Muitos dos problemas e impasses da universidade pública brasileira atual, em especial sua elevadíssima taxa de evasão, podem estar sendo determinados por um sistema irracional de seleção de novos alunos. Em conseqüência, várias questões críticas pertinentes ao perfil dos egressos certamente constituem reflexo desse importante momento inicial de composição do alunado. Depois de usar processos seletivos distorcidos por uma perspectiva tão individualizadora quanto elitista, que termina por concentrar sujeitos selecionados justamente por preencher tal perfil, principalmente nos cursos de maior procura, não faz o menor sentido alguém se queixar de que os futuros profissionais estão saindo da universidade excessivamente competitivos, egoístas, acríticos, insensíveis e socialmente irresponsáveis. O problema, em suma, pode não ser a saída, mas sim a entrada dos alunos na universidade. O sistema de regulação do acesso à educação superior, atualmente vigente na maioria das instituições universitárias brasileiras, os têm selecionado justamente por serem já portadores desses atributos.

Assim, o vestibular unificado, introduzido por uma Reforma Universitária imposta pelo regime militar em cumprimento ao Acordo MEC-USAID, constitui poderoso instrumento de exclusão social e reprodução de desigualdades econômicas e sociais e em nada contribui para o cumprimento da função acadêmica da universidade. É chegado o momento de reparar e superar um problema estrutural de tal monta que, por seus efeitos nocivos, muito tem contribuído para manter a educação superior nacional sob enorme atraso histórico.
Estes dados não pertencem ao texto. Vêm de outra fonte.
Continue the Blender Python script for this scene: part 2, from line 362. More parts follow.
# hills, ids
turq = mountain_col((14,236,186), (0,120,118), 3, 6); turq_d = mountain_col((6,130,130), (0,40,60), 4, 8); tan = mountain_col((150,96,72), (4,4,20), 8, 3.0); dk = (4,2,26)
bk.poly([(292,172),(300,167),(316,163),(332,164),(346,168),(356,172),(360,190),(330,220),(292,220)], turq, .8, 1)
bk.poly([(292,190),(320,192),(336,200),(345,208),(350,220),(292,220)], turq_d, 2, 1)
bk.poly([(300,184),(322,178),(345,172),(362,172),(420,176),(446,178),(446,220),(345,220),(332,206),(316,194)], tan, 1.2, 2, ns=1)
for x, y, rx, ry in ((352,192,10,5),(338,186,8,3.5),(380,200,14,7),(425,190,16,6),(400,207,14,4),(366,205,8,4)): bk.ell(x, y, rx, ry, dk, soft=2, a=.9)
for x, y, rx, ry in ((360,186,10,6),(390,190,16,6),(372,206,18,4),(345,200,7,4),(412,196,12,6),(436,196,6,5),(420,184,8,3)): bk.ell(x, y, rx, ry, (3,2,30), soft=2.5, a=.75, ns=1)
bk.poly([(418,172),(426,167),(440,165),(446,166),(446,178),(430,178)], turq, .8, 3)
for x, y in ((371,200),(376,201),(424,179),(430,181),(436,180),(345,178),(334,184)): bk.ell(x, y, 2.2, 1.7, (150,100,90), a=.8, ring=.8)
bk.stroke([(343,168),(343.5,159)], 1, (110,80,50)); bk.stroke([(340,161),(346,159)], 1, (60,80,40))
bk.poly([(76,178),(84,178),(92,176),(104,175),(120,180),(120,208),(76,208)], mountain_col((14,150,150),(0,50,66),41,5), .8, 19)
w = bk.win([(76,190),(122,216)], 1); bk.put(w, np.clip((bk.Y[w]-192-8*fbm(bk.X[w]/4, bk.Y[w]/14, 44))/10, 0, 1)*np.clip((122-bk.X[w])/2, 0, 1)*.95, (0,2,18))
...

Precisamos implantar, nas universidades brasileiras, em especial no setor público, procedimentos seletivos diversificados, flexíveis, processuais, criativos e multi-referenciados, realmente democráticos e de fato meritocráticos, capazes de estancar o enorme desperdício de inteligências que a nossa arcaica instituição universitária tem perpetrado ao longo dos anos.